La pression des partis d'opposition - et des élus de la région de Québec - augmente pour qu'Ottawa prenne vite une décision. Les inquiétudes sont d'autant plus grandes que la Garde côtière envisagerait de ne louer que trois petits brise-glaces à la Davie et de se débrouiller autrement pour un quatrième de plus grande capacité, capable de naviguer dans l'Arctique.

100 OU 300 EMPLOIS

Si Ottawa retient ce scénario à trois navires, Davie serait seulement en mesure de rappeler une centaine de travailleurs pendant quelques mois, le temps de convertir les bateaux selon les spécifications de la Garde côtière canadienne. Avec le quatrième brise-glace, le chantier envisage plutôt de rappeler 300 employés à Lévis pour une période de deux ans.
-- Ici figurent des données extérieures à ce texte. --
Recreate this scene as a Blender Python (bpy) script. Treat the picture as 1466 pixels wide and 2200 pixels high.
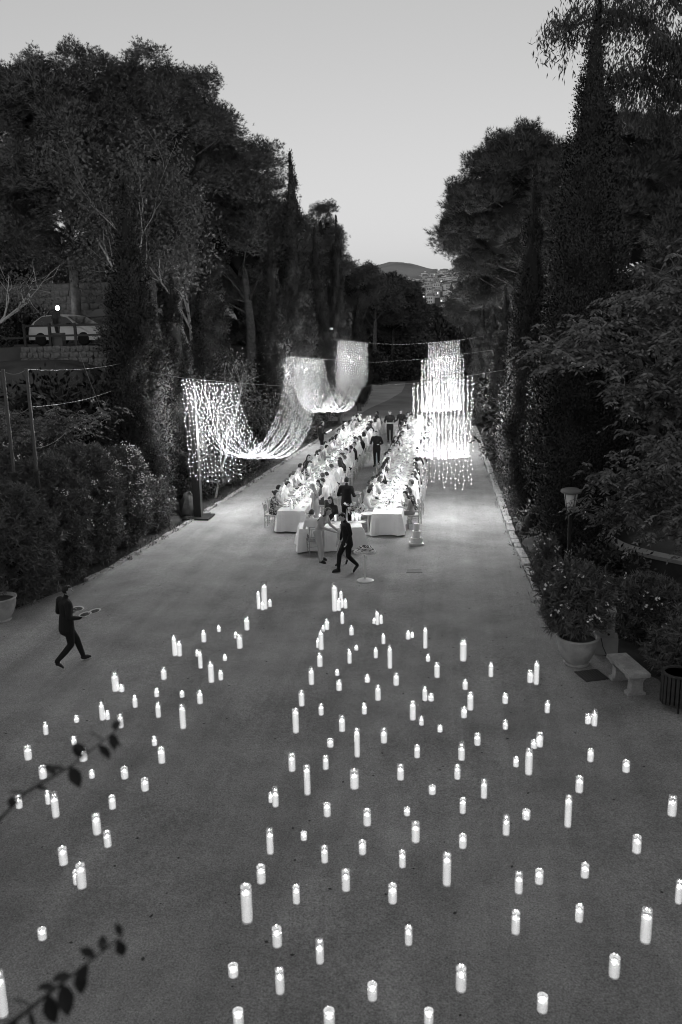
import bpy, bmesh, math, random
import numpy as np
from mathutils import Matrix, Vector
R = math.radians
rng = np.random.default_rng(7)
random.seed(7)
for o in list(bpy.data.objects): bpy.data.objects.remove(o)
SC = bpy.context.scene
COL = SC.collection

# ------------------------------------------------------------------ camera
cam_d = bpy.data.cameras.new('camera'); cam = bpy.data.objects.new('camera', cam_d); COL.objects.link(cam)
cam_d.sensor_fit = 'VERTICAL'; cam_d.sensor_height = 36.0; cam_d.lens = 1800.0/2200.0*36.0
cam_d.clip_start = 0.1; cam_d.clip_end = 20000
P_, RO_, YA_ = R(12.8), R(1.2), R(7.6)
fw = Vector((-math.sin(YA_)*math.cos(P_), math.cos(YA_)*math.cos(P_), -math.sin(P_)))
r0 = Vector((math.cos(YA_), math.sin(YA_), 0)); u0 = r0.cross(fw)
rr = r0*math.cos(RO_) - u0*math.sin(RO_); uu = rr.cross(fw)
cam.matrix_world = Matrix(((rr.x, uu.x, -fw.x, 0), (rr.y, uu.y, -fw.y, 0), (rr.z, uu.z, -fw.z, 7.0), (0, 0, 0, 1)))
cam_d.dof.use_dof = True; cam_d.dof.focus_distance = 24.0; cam_d.dof.aperture_fstop = 1.8
SC.camera = cam

# ------------------------------------------------------------------ sky, sun, exposure
SUN_EL, SUN_ROT = R(1.0), R(180)
W = bpy.data.worlds.new('World'); SC.world = W; W.use_nodes = True
nt = W.node_tree; nt.nodes.clear()
sky = nt.nodes.new('ShaderNodeTexSky'); sky.sky_type = 'NISHITA'; sky.sun_disc = False
sky.sun_elevation = SUN_EL; sky.sun_rotation = SUN_ROT; sky.air_density = 1.0; sky.dust_density = 0.6; sky.ozone_density = 1.0
bw = nt.nodes.new('ShaderNodeRGBToBW'); bg = nt.nodes.new('ShaderNodeBackground'); wo = nt.nodes.new('ShaderNodeOutputWorld')
bg.inputs['Strength'].default_value = 0.15
pw = nt.nodes.new('ShaderNodeMath'); pw.operation = 'POWER'; pw.inputs[1].default_value = 0.62   # hazy, even dusk sky in monochrome
nt.links.new(sky.outputs[0], bw.inputs[0]); nt.links.new(bw.outputs[0], pw.inputs[0]); nt.links.new(pw.outputs[0], bg.inputs[0]); nt.links.new(bg.outputs[0], wo.inputs[0])
sl = bpy.data.lights.new('sun', 'SUN'); sl.energy = 0.07; sl.angle = R(20)
so = bpy.data.objects.new('sun', sl); COL.objects.link(so)
sd = Vector((math.sin(SUN_ROT)*math.cos(SUN_EL), math.cos(SUN_ROT)*math.cos(SUN_EL), math.sin(SUN_EL)))
so.rotation_euler = sd.to_track_quat('Z', 'Y').to_euler(); so.location = (0, 0, 60)
SC.view_settings.view_transform = 'Standard'; SC.view_settings.look = 'None'
SC.view_settings.exposure = 1.80; SC.view_settings.gamma = 1.0; SC.view_settings.use_curve_mapping = False
SC.cycles.use_denoising = True; SC.cycles.pixel_filter_type = 'BLACKMAN_HARRIS'; SC.cycles.filter_width = 1.1
SC.cycles.max_bounces = 6; SC.cycles.transparent_max_bounces = 24; SC.cycles.diffuse_bounces = 3
SC.cycles.glossy_bounces = 2; SC.cycles.transmission_bounces = 4
SC.cycles.caustics_reflective = False; SC.cycles.caustics_refractive = False
SC.cycles.sample_clamp_indirect = 4.0; SC.cycles.use_light_tree = True
SC.render.film_transparent = False

# ------------------------------------------------------------------ materials (all greys: the photograph is monochrome)
MATS = {}
def mat(name, v, rough=0.75, var=0.0, scale=3.0, bump=0.0, bscale=40.0, spec=0.25, detail=4, metal=0.0, coord='Object', var2=0.0, scale2=60.0):
    if name in MATS: return MATS[name]
    m = bpy.data.materials.new(name); m.use_nodes = True; n = m.node_tree.nodes; l = m.node_tree.links
    b = n['Principled BSDF']; b.inputs['Roughness'].default_value = rough; b.inputs['Metallic'].default_value = metal
    b.inputs['Specular IOR Level'].default_value = spec
    b.inputs['Base Color'].default_value = (v, v, v, 1)
    if var or bump or var2:
        tc = n.new('ShaderNodeTexCoord')
    last = None
    def noise(sc, det):
        t = n.new('ShaderNodeTexNoise'); t.inputs['Scale'].default_value = sc; t.inputs['Detail'].default_value = det
        l.new(tc.outputs[coord], t.inputs['Vector']); return t
    if var:
        t = noise(scale, detail); mr = n.new('ShaderNodeMapRange')
        mr.inputs[1].default_value = 0.3; mr.inputs[2].default_value = 0.7
        mr.inputs[3].default_value = v*(1-var); mr.inputs[4].default_value = v*(1+var)
        l.new(t.outputs[0], mr.inputs[0]); last = mr.outputs[0]
        if var2:
            t2 = noise(scale2, 3); m2 = n.new('ShaderNodeMapRange')
            m2.inputs[1].default_value = 0.3; m2.inputs[2].default_value = 0.7
            m2.inputs[3].default_value = 1-var2; m2.inputs[4].default_value = 1+var2
            l.new(t2.outputs[0], m2.inputs[0]); mu = n.new('ShaderNodeMath'); mu.operation = 'MULTIPLY'
            l.new(last, mu.inputs[0]); l.new(m2.outputs[0], mu.inputs[1]); last = mu.outputs[0]
        l.new(last, b.inputs['Base Color'])
    if bump:
        t = noise(bscale, 3); bp = n.new('ShaderNodeBump'); bp.inputs['Strength'].default_value = bump; bp.inputs['Distance'].default_value = 0.02
        l.new(t.outputs[0], bp.inputs['Height']); l.new(bp.outputs[0], b.inputs['Normal'])
    MATS[name] = m; return m
def emit(name, s, v=1.0, nee=True):
    if name in MATS: return MATS[name]
    m = bpy.data.materials.new(name); m.use_nodes = True; m.cycles.emission_sampling = 'FRONT_BACK' if nee else 'NONE'; n = m.node_tree.nodes; n.clear(); l = m.node_tree.links
    e = n.new('ShaderNodeEmission'); e.inputs[0].default_value = (v, v, v, 1); e.inputs[1].default_value = s
    o = n.new('ShaderNodeOutputMaterial'); l.new(e.outputs[0], o.inputs[0]); MATS[name] = m; return m
def glass(name, tint=0.96, gl=0.5):
    if name in MATS: return MATS[name]
    m = bpy.data.materials.new(name); m.use_nodes = True; n = m.node_tree.nodes; n.clear(); l = m.node_tree.links
    t = n.new('ShaderNodeBsdfTransparent'); t.inputs[0].default_value = (tint, tint, tint, 1)
    g = n.new('ShaderNodeBsdfGlossy'); g.inputs['Roughness'].default_value = 0.08; g.inputs['Color'].default_value = (1, 1, 1, 1)
    lw = n.new('ShaderNodeLayerWeight'); lw.inputs[0].default_value = gl
    mp = n.new('ShaderNodeMapRange'); mp.inputs[3].default_value = 0.05; mp.inputs[4].default_value = 0.75
    mx = n.new('ShaderNodeMixShader'); o = n.new('ShaderNodeOutputMaterial')
    l.new(lw.outputs['Facing'], mp.inputs[0]); l.new(mp.outputs[0], mx.inputs[0]); l.new(t.outputs[0], mx.inputs[1]); l.new(g.outputs[0], mx.inputs[2]); l.new(mx.outputs[0], o.inputs[0])
    MATS[name] = m; return m
def leafmat(name, v, var=0.45, scale=0.9):
    if name in MATS: return MATS[name]
    m = mat(name, v, rough=0.6, var=var, scale=scale, spec=0.2, detail=3); return m
def wax_mat():
    m = bpy.data.materials.new('wax'); m.use_nodes = True; b = m.node_tree.nodes['Principled BSDF']
    b.inputs['Base Color'].default_value = (.85, .85, .85, 1); b.inputs['Roughness'].default_value = .45
    b.inputs['Subsurface Weight'].default_value = .7; b.inputs['Subsurface Radius'].default_value = (1, 1, 1); b.inputs['Subsurface Scale'].default_value = .08
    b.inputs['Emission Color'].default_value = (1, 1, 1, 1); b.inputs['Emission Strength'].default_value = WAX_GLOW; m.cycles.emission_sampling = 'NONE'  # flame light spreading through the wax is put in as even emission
    MATS['wax'] = m; return m
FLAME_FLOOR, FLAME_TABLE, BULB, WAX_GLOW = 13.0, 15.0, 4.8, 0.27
W_BULB, W_TABLE, W_FLOOR = 50.0, 12.0, 0.42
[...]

Talonnée à la Chambre des communes hier par un député québécois, la ministre des Services publics et de l'Approvisionnement, Carla Qualtrough, a affirmé qu'Ottawa faisait preuve de célérité dans les pourparlers avec Davie. « Nous continuons les discussions, nous faisons preuve de la diligence requise et nous allons continuer à trouver des solutions avec le chantier », a-t-elle lancé.

La porte-parole de son ministère a par ailleurs indiqué que le gouvernement fédéral « continuera à mobiliser Chantier Davie et d'autres entreprises du secteur de la construction navale concernant ses besoins futurs ».